Day By Day

Thursday, March 31, 2011

Liberal Paranoia and the Press

Writing in the Weekly Standard, Matthew Continetti illuminates the latest of many conspiracy theories advanced by the political Left.

David Koch’s secretary told him the news. This was in February, during the rowdy standoff between Wisconsin governor Scott Walker and demonstrators backing 14 Democratic legislators who’d fled to Illinois rather than vote on a bill weakening public employee unions. Koch’s secretary said that an editor for a left-wing website, the Buffalo Beast, had telephoned the governor posing as David Koch and recorded the conversation. And Walker had fallen for it! He’d had a 20-minute conversation with this bozo, not once questioning the caller’s identity. But then how could Walker have known? Sure, David Koch was a billionaire whose company had donated to his campaign. But Koch (pronounced “Coke”) had never talked to Walker in his life. 

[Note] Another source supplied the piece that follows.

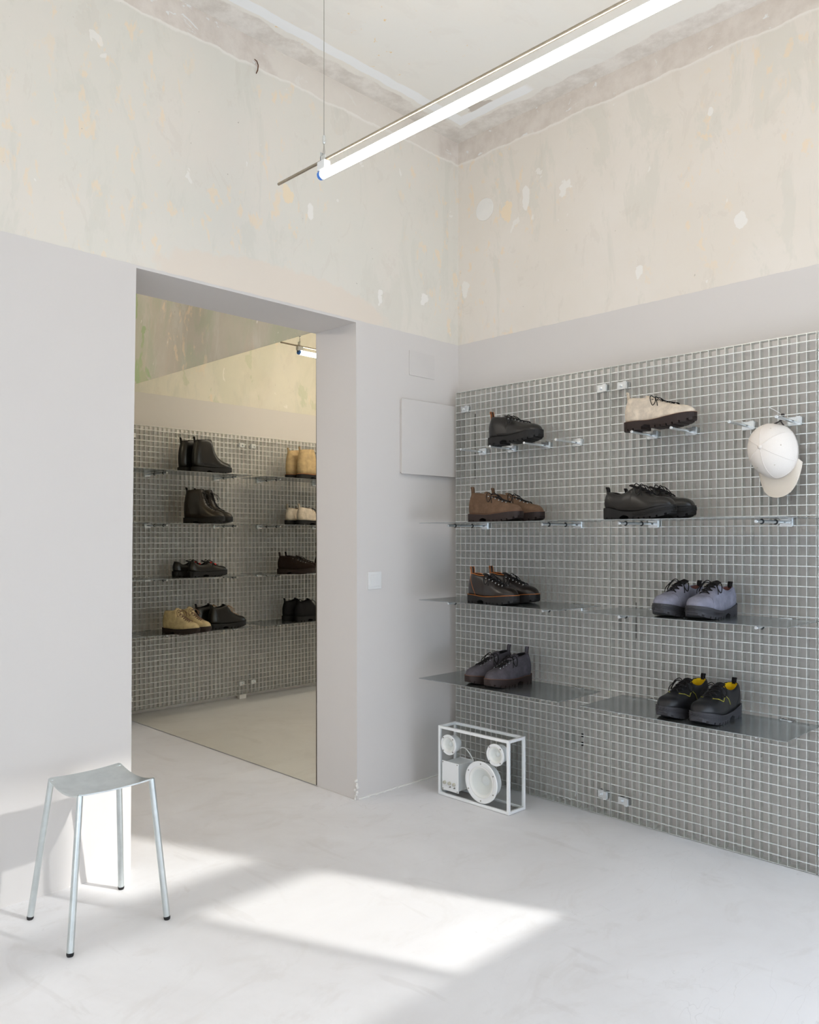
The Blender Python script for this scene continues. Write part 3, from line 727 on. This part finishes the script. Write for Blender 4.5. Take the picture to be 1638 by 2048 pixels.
SHAPES = {
 # all x are fractions of the length; heights in metres above the ground
 'chukka': dict(L=.305, xc=.40, W=[(0, .036), (.15, .037), (.4, .038), (.7, .049), (.85, .047), (1, .040)],
     base=[(0, .036), (.2, .035), (.42, .031), (.7, .036), (.88, .042), (1, .045)], ground=[(0, 0), (.45, 0), (.72, .001), (.9, .009), (1, .018)],
     top=[(0, .137), (.12, .135), (.25, .129), (.34, .128), (.40, .127), (.48, .118), (.60, .103), (.70, .092), (.80, .084), (.88, .079), (.94, .071), (.98, .060), (1, .047)],
     wo=.60, welt=.004, heel_h=.026, lean=.010, tab=.030, lace=(.42, .76, 6), lug=.009, n=2.4),
 'safety': dict(L=.305, xc=.46, W=[(0, .036), (.15, .038), (.4, .040), (.7, .052), (.85, .051), (1, .043)],
     base=[(0, .044), (.12, .044), (.3, .031), (.5, .027), (.7, .033), (.86, .044), (1, .052)], ground=[(0, .003), (.1, 0), (.5, 0), (.72, .001), (.9, .010), (1, .022)],
     top=[(0, .112), (.10, .109), (.22, .099), (.34, .106), (.44, .124), (.50, .126), (.58, .116), (.68, .098), (.78, .088), (.86, .086), (.93, .080), (.975, .068), (1, .052)],
     wo=.62, welt=.004, heel_h=.026, lean=.006, tab=.020, lace=(.50, .70, 4), lug=.008, n=2.8),
 'low': dict(L=.300, xc=.42, W=[(0, .036), (.15, .037), (.4, .039), (.7, .050), (.85, .048), (1, .041)],
     base=[(0, .038), (.2, .037), (.42, .035), (.7, .036), (.88, .041), (1, .045)], ground=[(0, 0), (.45, 0), (.72, .001), (.9, .009), (1, .016)],
     top=[(0, .108), (.08, .104), (.18, .088), (.28, .083), (.38, .092), (.44, .108), (.52, .103), (.64, .088), (.76, .078), (.88, .074), (.95, .066), (1, .048)],
     wo=.62, welt=.004, heel_h=.026, lean=.004, tab=0, lace=(.48, .72, 4), lug=.009, n=2.5),
 'boot': dict(L=.300, xc=.47, W=[(0, .038), (.15, .040), (.4, .041), (.7, .051), (.85, .049), (1, .041)],
     base=[(0, .038), (.2, .037), (.42, .034), (.7, .038), (.88, .043), (1, .047)], ground=[(0, 0), (.45, 0), (.72, .001), (.9, .009), (1, .016)],
     top=[(0, .228), (.2, .233), (.38, .237), (.46, .234), (.50, .200), (.56, .148), (.66, .110), (.76, .092), (.86, .083), (.93, .075), (.98, .062), (1, .048)],
     wo=.72, welt=.004, heel_h=.026, lean=.012, tab=.026, lace=(.49, .78, 8), lug=.009, n=2.4),
 'mid': dict(L=.300, xc=.45, W=[(0, .038), (.15, .040), (.4, .041), (.7, .051), (.85, .049), (1, .041)],
     base=[(0, .036), (.2, .035), (.42, .032), (.7, .037), (.88, .043), (1, .047)], ground=[(0, 0), (.45, 0), (.72, .001), (.9, .009), (1, .016)],
     top=[(0, .152), (.15, .150), (.3, .156), (.43, .166), (.49, .150), (.58, .120), (.68, .100), (.78, .088), (.87, .081), (.94, .073), (.98, .061), (1, .048)],
     wo=.68, welt=.004, heel_h=.026, lean=.010, tab=.026, lace=(.48, .78, 7), lug=.009, n=2.4),
}
MC = {}
def gm(key, fn):
    if key not in MC: MC[key] = fn()
    return MC[key]

def shoe_parts(shape, upper, sole, lace_m, lining, edge=None, welt_m=None, hook=None, tabm=None, tab_edge=None, over={}, bow=True, stitch=(), accents=None, toe_cap=None):
    """returns list of (name, mesh, parent index or None)"""
    S = dict(SHAPES[shape]); S.update(over); L = S['L']; xc = S['xc']; out = []
    nx = 46
    us = [.5 - .5 * math.cos(PI * i / nx) for i in range(nx + 1)]
    us = sorted(set(us + [xc - .012, xc]))
    def endcap(u):
        a = 1.0
        if u < .17: a *= (max(0, 1 - (1 - u / .17) ** 2.3)) ** (1 / 2.3)
        if u > .70: a *= (max(0, 1 - ((u - .70) / .30) ** 2.7)) ** (1 / 2.3)
        return a
    def Wd(u): return interp(S['W'], u) * endcap(u)
    def zb(u): return interp(S['base'], u)
    def zt(u): return max(zb(u) + .0005, interp(S['top'], u))
    def wo(u):
        if u >= xc: return 0.0
        return Wd(u) * S['wo'] * (max(0, 1 - (u / xc) ** 5)) ** .5
    def P(u, q, side, off=0.0):
        """q 0 at sole edge .. 1 at the top line"""
        th = q * PI / 2; n = S['n']; w0 = wo(u); w = Wd(u)
        c = math.cos(th) ** (2 / n); s = math.sin(th) ** (2 / n)
        y = w0 + (w - w0) * c; z = zb(u) + (zt(u) - zb(u)) * s
        v = (z - zb(u)) / max(.02, zt(0) - zb(0)); k = max(0, 1 - u / .5)
        x = u * L + k * (-.006 * math.sin(PI * min(1, v * 1.1)) + S['lean'] * min(1, v) ** 2)
        # crease softness across the vamp
        z += .0012 * math.sin(u * 60) * max(0, 1 - abs(u - .62) / .12) * q
        if off:
            y += off * c; z += off * (s + .2)
        return Vector((x, side * y, z))
    nq = 12
    m = MB()
    rows = []
    for u in us:
        row = [P(u, j / nq, 1) for j in range(nq + 1)] + [P(u, j / nq, -1) for j in range(nq, -1, -1)]
        rows.append(row)
    # two halves so that the opening stays open
    m.grid([r[:nq + 1] for r in rows]); m.grid([r[nq + 1:] for r in rows])
    me = m.mesh('upper', upper, True, True); out.append(('upper', me, None, 'solid'))
    # lining and insole
    m = MB(); lu = [u for u in us if u < xc]
    for side in (1, -1):
        rows = []
        for u in lu:
            t0 = P(u, .985, side); w = Wd(u) * .86
            b0 = Vector((max(.006, min(u * L + .003, L)), side * w, zb(u) + .012))
            inn = Vector((t0.x + (.0025 if u < .05 else 0), t0.y - side * .0025, t0.z + .0006))
            rows.append([t0, inn, inn.lerp(b0, .5), b0, Vector((b0.x, 0, zb(u) + .010))])
        m.grid(rows)
    u = lu[-1]; m.grid([[Vector((u * L, s_ * Wd(u) * .86, zb(u) + .01)) for s_ in (-1, 1)], [P(u, 1, -1), P(u, 1, 1)]])
    out.append(('lining', m.mesh('lining', lining, True, True), None, None))
    # collar trim
    m = MB()
    path = [P(u, 1, 1) for u in reversed(lu)] + [P(u, 1, -1) for u in lu[1:]]
    m.tube(path, .0022, 6); out.append(('collar_trim', m.mesh('collar_trim', edge or upper, True), None, None))
    # tongue
    m = MB(); rows = []
    for i in range(8):
        u = xc - .055 + i * .022; g = max(0, 1 - i / 3.0)
        zz = interp(S['top'], max(u, xc)) + .004 + .010 * g
        hw = .020 - .001 * i
        rows.append([Vector((u * L - .006 * g, s_ * hw, zz - .006 * abs(s_) ** 2)) for s_ in (-1, -.6, -.2, .2, .6, 1)])
    m.grid(rows); out.append(('tongue', m.mesh('tongue', tabm or upper, True), None, 'solid'))
    # sole
    def outline(grow, k=1.0, u0=0.0, u1=1.0, n=30):
        U = [u0 + (u1 - u0) * (.5 - .5 * math.cos(PI * i / n)) for i in range(n + 1)] if (u0 <= 0 and u1 >= 1) else [u0 + (u1 - u0) * i / n for i in range(n + 1)]
        def px(u): return u * L + grow * (2 * u - 1) * (1 if (u < .12 or u > .88) else .0) if True else 0
        pl = []
        for u in U:
            w = Wd(u); gx = 0
            if u < .12: gx = -grow * (1 - u / .12)
            if u > .88: gx = grow * (u - .88) / .12
            gy = grow if w > .004 else grow * .2
            pl.append((u, u * L + gx - .004 * max(0, 1 - u / .2), (w + gy) * k))
        return pl
    g = S['welt']; pl = outline(g)
    def slab(mb, pl, zlo, zhi, kb=1.0):
        rows = []
        for (u, x, y) in pl:
            a, b = zlo(u), zhi(u)
            rows.append([Vector((x, 0, a)), Vector((x, y * kb, a)), Vector((x, y, b)), Vector((x, 0, b)), Vector((x, -y, b)), Vector((x, -y * kb, a)), Vector((x, 0, a))])
        mb.grid(rows)
        mb.add(rows[0][:6], [(0, 1, 2, 3, 4, 5)]); mb.add(rows[-1][:6], [(0, 1, 2, 3, 4, 5)])
    def gr(u): return interp(S['ground'], u)
    def under(u):
        arch = .010 * math.exp(-((u - .36) / .055) ** 2)
        return gr(u) + S['lug'] + arch
    m = MB(); slab(m, pl, under, lambda u: zb(u) + .0015, .985)
    segs = [(.0, .085), (.10, .165), (.18, .29)] + [(.43 + .087 * k, .43 + .087 * k + .067) for k in range(6)] + [(.955, .985)]
    for (a, b) in segs:
        slab(m, outline(g, .985, a, b, 5), gr, lambda u: under(u) + .001, .96)
    out.append(('outsole', m.mesh('outsole', sole, False, True), None, 'flat'))
    if shape == 'safety':
        m = MB()
        for zz in (.35, .55, .75):
            for side in (1, -1):
                m.tube([Vector((x + (.001 if u > .9 else 0), side * (y + .0006), under(u) * (1 - zz) + zb(u) * zz)) for (u, x, y) in pl if u > .45], .0011, 5)
        out.append(('sole_ribs', m.mesh('sole_ribs', sole, True), None, None))
    # welt stitching line
    m = MB()
    pw = [Vector((x, y - .0012, zb(u) + .0022)) for (u, x, y) in pl] + [Vector((x, -y + .0012, zb(u) + .0022)) for (u, x, y) in reversed(pl)][1:-1]
    m.tube(pw, .0013 if welt_m else .0009, 5, closed=True); out.append(('welt', m.mesh('welt', welt_m or sole, True), None, None))
    # heel seam
    m = MB()
    for side in (1, -1):
        pts = [P(.02 + .22 * t_ ** 1.4, 1 - t_, side, .0004) for t_ in [k / 14 for k in range(15)]]
        m.tube(pts, .0008, 4)
    out.append(('heel_seam', m.mesh('heel_seam', edge or upper, True), None, None))
    # stitched lines
    if stitch:
        m = MB()
        for side in (1, -1):
            for line in stitch[1]:
                m.tube([P(u, q, side, .0006) for (u, q) in line], .0010, 4)
        out.append(('contrast_stitching', m.mesh('contrast_stitching', stitch[0], True), None, None))
    # toe cap seam
    if toe_cap:
        m = MB(); m.tube([P(toe_cap + .05 * (1 - q / 1.0), q, 1, .0006) for q in [k / 10 for k in range(11)]] + [P(toe_cap + .05 * (1 - q), q, -1, .0006) for q in [1 - k / 10 for k in range(1, 11)]], .0010, 4)
        out.append(('toe_cap_seam', m.mesh('toe_cap_seam', upper, True), None, None))
    # laces and hooks
    if lace_m is not None:
        u0, u1, k = S['lace']; ml = MB(); mh = MB()
        gap = .016
        pts = {}
        for i in range(k):
            u = u0 + (u1 - u0) * i / (k - 1)
            zz = interp(S['top'], u)
            for side in (1, -1):
                # find q with |y| = gap
                q = 1.0
                while q > .3 and abs(P(u, q, 1).y) < gap + .004 * (1 - i / k): q -= .02
                pts[(i, side)] = P(u, q, side, .0015)
        for i in range(k):
            a = pts[(i, 1)]; b = pts[(i, -1)]; c = (a + b) / 2 + Vector((0, 0, .0055))
            ml.tube(bez([a, a.lerp(c, .5) + Vector((0, 0, .0022)), c, b.lerp(c, .5) + Vector((0, 0, .0022)), b], 4), .0021, 6)
            if i + 1 < k:
                for s_ in (1, -1):
                    a2 = pts[(i, s_)]; b2 = pts[(i + 1, -s_)]; c2 = (a2 + b2) / 2 + Vector((0, 0, .006))
                    ml.tube(bez([a2, c2, b2], 5), .0020, 6)
            for s_ in (1, -1):
                p = pts[(i, s_)]; nrm = Vector((0, s_ * .8, .6)).normalized()
                ring = []
                U_ = nrm.orthogonal().normalized(); V_ = nrm.cross(U_)
                for j in range(10): ring.append(p + (U_ * math.cos(j * PI / 5) + V_ * math.sin(j * PI / 5)) * .0027 + nrm * .0004)
                mh.tube(ring, .0010, 5, closed=True)
        if bow:
            u = u0; c = (pts[(0, 1)] + pts[(0, -1)]) / 2 + Vector((.004, 0, .008))
            ml.lathe([(-.005, .003), (0, .0055), (.005, .003)], c, (0, 1, 0), 8)
            for s_ in (1, -1):
                q0 = pts[(1, s_)]
                ml.tube(bez([c, c + Vector((-.006, s_ * .020, .010)), c + Vector((.000, s_ * .040, -.006)), c + Vector((.012, s_ * .044, -.034)), c + Vector((.020, s_ * .036, -.022)), c + Vector((.012, s_ * .020, .002)), c], 6), .0018, 6)
                ml.tube(bez([c, c + Vector((.012, s_ * .022, .002)), c + Vector((.030, s_ * .040, -.022)), c + Vector((.034, s_ * .043, -.040))], 6), .0017, 6)
        out.append(('laces', ml.mesh('laces', lace_m, True), None, None))
        out.append(('eyelets', mh.mesh('eyelets', hook or sole, True), None, 'stuff'))
    if S['tab'] > 0:
        h = S['tab']; t0 = P(0, 1, 1); w = .0085
        path = bez([t0 + Vector((-.0015, 0, -.020)), t0 + Vector((-.003, 0, h * .35)), t0 + Vector((-.007, 0, h * .9)), t0 + Vector((-.001, 0, h)), t0 + Vector((.003, 0, h * .6)), t0 + Vector((.0045, 0, -.004))], 6)
        m = MB(); m.grid([[p + Vector((0, -w, 0)), p + Vector((0, w, 0))] for p in path]); out.append(('pull_tab', m.mesh('pull_tab', tabm or upper, True), None, 'solid'))
        if tab_edge:
            m = MB()
            for s_ in (1, -1): m.tube([p + Vector((0, s_ * w, 0)) for p in path], .0014, 5)
            out.append(('tab_piping', m.mesh('tab_piping', tab_edge, True), None, None))
    if accents:
        m = MB()
        for (u, q, r) in accents[1]:
            for side in (1, -1):
                p = P(u, q, side, .002); m.lathe([(-.002, r), (.002, r), (.004, r * .6)], p, (0, side * .8, .6), 12)
        out.append(('lace_loop', m.mesh('lace_loop', accents[0], True), None, None))
    return out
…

Yet here were the media reporting that he and his brother Charles were behind Walker’s push against public employees. Anger washed over David like a red tide. He’d been victimized by some punk with a political agenda.
Read the whole thing here.

Two obvious points to make -- First, this explains how Governor Walker could be so easily taken in by the hoaxer -- he has had no contact with his supposed co-conspirators. The Left's conspiracy theory makes no sense. Walker could not be hoaxed if he knew and had  dealt with David Koch in the past, and the success of the hoax therefore invalidates its premise. Second, despite this the Left's bizarre claims that the hoax proved conspiracy were widely accepted and disseminated by the mainstream media which then used the allegations to launch a deep and widespread investigation of the Koch brothers.

Faugh!

Continetti then goes on to detail the wild accusations launched against the Kochs.
Liberals in the media turned into Koch addicts. They ascribed every bad thing under the sun to the brothers and their checkbooks. Pollution, the Tea Party, global warming denial—the Kochs were responsible. The liberals kneaded the facts like clay until the Kochs resembled a Lovecraftian monster: the Kochtopus! Its tentacles stretched everywhere. “Their private agenda is really the eradication of the federal government in almost all of its forms, other than the parts of it that protect personal rights,” New Yorker writer Jane Mayer told NPR’s Terry Gross. Anonymous, the hackers’ collective, accused the Kochs of attempting to “usurp American Democracy.” The Koch brothers manipulated the Tea Partiers, according to Keith Olbermann, by “telling them what to say and which causes to take on and also giving them lots of money to do it with.”
And so it goes, and so it goes. Time and again liberals in the media construct and market insane conspiracy fantasies, and the bizarre nature of these efforts goes largely unnoticed. Liberals are widely portrayed as exponents of reasonable analysis while conservatives are associated with a "paranoid style" of political discourse. Such has been the case ever since half a century ago Columbia historian Richard Hofstader, in a deeply dishonest essay informed by warmed over Frankfort School nonsense,  identified the political right with conspiratorial thinking. Hofstader's essay has ever since been a staple of liberal thought and its application permeates the liberal media. Yet, as Continetti notes, expressions of the "paranoid style" on the Left are largely unremarked on and are even endorsed by the mainstream press. Such is the state of our current political discourse.